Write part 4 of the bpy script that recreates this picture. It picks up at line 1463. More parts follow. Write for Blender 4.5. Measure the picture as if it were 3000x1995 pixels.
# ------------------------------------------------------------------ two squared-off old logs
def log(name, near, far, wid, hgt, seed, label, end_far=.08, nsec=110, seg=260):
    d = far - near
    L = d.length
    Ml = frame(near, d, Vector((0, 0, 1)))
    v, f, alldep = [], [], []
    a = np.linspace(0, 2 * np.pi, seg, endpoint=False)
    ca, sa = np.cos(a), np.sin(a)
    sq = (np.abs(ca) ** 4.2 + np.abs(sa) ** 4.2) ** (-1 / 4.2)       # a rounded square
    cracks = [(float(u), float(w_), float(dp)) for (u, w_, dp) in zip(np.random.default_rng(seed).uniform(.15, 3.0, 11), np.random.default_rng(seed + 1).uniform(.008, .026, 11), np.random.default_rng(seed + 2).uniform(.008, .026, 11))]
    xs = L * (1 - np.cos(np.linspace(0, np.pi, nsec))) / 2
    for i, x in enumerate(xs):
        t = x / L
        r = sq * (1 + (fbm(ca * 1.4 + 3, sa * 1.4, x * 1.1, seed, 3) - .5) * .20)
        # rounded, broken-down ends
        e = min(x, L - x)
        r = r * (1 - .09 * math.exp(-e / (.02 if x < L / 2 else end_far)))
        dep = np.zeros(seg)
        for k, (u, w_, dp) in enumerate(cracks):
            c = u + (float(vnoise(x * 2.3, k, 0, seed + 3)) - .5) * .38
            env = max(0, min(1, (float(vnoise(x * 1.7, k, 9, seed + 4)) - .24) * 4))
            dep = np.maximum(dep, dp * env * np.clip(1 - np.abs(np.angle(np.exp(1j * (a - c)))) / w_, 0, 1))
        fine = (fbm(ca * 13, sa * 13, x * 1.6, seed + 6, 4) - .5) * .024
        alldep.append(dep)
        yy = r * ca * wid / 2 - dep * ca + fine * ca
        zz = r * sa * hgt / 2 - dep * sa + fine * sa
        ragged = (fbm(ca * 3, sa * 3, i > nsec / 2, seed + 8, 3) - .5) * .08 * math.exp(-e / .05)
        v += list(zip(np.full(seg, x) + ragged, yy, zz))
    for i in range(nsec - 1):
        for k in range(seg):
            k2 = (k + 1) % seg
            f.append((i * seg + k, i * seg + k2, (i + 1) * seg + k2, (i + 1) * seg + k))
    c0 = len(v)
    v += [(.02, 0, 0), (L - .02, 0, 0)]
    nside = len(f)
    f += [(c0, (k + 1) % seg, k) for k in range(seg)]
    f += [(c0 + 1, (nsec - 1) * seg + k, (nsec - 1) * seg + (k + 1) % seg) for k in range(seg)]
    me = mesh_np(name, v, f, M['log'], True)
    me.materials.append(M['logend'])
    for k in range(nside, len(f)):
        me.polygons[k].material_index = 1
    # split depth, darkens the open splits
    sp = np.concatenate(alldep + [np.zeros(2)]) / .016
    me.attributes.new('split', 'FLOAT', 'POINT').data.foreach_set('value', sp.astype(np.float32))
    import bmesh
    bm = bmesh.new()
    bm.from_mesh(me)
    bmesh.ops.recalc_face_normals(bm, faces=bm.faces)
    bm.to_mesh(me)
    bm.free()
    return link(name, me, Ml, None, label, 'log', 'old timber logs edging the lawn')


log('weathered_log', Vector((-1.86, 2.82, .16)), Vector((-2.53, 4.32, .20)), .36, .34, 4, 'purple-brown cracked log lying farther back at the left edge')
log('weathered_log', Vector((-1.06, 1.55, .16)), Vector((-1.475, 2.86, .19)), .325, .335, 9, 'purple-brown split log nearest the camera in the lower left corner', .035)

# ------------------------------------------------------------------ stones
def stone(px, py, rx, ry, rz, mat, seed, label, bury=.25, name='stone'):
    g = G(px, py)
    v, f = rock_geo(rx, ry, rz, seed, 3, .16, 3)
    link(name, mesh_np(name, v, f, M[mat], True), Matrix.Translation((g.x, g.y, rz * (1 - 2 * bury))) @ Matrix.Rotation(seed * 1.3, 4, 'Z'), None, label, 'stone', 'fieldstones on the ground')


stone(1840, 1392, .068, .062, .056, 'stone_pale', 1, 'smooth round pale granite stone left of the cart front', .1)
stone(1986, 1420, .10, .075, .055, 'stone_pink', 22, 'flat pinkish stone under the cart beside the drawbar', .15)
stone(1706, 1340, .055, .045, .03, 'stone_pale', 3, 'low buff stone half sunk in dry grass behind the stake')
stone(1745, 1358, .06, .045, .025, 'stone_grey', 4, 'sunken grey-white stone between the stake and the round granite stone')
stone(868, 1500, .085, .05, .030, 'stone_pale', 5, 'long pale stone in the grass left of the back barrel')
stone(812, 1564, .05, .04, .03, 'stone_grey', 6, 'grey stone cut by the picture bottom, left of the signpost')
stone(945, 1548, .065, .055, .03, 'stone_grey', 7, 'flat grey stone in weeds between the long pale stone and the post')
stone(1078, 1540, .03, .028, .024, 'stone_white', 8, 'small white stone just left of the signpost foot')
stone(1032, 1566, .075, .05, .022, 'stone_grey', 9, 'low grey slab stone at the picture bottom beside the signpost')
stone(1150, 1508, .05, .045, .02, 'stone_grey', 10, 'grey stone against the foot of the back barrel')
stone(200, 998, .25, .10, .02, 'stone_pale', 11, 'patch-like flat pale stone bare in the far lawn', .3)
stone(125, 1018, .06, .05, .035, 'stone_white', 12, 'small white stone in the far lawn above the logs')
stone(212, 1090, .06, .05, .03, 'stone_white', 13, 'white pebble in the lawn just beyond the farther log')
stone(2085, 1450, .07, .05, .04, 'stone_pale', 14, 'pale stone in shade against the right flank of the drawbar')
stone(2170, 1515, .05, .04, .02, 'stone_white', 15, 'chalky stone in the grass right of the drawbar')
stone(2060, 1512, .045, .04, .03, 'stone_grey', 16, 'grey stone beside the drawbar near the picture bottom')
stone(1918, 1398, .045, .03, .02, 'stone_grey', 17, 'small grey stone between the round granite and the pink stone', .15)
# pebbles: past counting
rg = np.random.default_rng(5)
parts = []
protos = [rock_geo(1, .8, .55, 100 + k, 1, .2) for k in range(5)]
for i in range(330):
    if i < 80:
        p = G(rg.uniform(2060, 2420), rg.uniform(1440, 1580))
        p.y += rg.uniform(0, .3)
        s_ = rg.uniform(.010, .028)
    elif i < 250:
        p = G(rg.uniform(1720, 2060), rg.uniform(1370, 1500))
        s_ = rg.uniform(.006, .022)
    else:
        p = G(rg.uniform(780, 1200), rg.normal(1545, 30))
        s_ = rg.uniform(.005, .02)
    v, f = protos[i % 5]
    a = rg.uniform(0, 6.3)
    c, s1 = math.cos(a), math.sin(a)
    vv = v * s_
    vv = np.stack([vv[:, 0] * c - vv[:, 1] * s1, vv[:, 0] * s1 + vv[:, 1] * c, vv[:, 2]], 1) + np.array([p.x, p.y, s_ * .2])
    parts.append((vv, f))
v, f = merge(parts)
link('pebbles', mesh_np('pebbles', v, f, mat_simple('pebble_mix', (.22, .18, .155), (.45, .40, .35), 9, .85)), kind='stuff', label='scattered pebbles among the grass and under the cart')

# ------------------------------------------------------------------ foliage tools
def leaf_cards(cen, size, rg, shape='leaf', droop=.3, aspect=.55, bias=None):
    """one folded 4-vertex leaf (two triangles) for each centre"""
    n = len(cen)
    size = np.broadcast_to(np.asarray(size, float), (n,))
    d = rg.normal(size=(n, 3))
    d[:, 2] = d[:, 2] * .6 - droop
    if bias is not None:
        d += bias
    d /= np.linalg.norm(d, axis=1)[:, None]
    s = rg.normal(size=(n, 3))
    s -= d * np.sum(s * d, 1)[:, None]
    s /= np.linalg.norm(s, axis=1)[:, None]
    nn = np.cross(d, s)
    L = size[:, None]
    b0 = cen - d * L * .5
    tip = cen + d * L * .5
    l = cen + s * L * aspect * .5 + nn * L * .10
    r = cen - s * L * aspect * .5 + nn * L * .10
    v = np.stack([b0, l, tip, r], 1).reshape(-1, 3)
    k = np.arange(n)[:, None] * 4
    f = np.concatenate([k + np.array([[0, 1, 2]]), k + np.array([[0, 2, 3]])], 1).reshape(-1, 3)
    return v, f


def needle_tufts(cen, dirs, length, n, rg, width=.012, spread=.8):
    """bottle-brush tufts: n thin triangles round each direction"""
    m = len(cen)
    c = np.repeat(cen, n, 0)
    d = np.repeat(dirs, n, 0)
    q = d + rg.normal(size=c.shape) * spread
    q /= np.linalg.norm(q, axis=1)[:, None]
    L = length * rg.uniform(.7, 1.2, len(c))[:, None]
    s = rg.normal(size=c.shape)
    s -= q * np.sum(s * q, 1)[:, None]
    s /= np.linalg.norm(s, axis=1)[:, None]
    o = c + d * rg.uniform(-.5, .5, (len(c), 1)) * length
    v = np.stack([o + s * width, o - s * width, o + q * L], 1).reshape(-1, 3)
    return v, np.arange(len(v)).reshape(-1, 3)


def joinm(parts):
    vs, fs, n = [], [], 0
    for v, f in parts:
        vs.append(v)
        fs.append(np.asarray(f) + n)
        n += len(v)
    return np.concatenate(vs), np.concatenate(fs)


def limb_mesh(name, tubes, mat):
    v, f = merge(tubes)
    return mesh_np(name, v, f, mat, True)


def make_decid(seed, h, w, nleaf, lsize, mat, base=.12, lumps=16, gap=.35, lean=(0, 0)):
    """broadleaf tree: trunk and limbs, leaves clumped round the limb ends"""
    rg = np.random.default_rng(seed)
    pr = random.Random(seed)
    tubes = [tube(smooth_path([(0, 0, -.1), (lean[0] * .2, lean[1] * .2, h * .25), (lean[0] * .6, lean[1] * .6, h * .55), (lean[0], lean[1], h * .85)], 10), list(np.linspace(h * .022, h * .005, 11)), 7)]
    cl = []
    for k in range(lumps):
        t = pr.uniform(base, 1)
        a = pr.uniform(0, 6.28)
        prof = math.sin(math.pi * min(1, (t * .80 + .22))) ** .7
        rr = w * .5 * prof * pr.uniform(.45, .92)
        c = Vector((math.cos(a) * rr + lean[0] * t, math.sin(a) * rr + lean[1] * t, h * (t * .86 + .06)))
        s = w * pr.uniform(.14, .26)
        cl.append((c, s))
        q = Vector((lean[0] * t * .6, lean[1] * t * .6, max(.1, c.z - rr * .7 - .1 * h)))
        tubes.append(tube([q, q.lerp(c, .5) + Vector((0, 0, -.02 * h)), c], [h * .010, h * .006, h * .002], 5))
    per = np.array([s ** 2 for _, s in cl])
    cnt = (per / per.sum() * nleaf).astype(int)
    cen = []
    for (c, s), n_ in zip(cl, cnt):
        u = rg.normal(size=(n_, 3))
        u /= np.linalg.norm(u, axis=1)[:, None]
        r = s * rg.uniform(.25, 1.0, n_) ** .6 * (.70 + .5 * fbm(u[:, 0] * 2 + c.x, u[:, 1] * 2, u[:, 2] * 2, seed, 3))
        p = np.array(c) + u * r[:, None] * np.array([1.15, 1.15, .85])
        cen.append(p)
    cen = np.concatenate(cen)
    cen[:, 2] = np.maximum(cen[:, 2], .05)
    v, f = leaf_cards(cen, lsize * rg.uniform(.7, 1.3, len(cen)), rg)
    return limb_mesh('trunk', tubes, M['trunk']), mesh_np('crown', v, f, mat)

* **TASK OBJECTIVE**
Give the count of lines that hold the word "parts", with nothing added.

* **RESPONSE BELOW**
6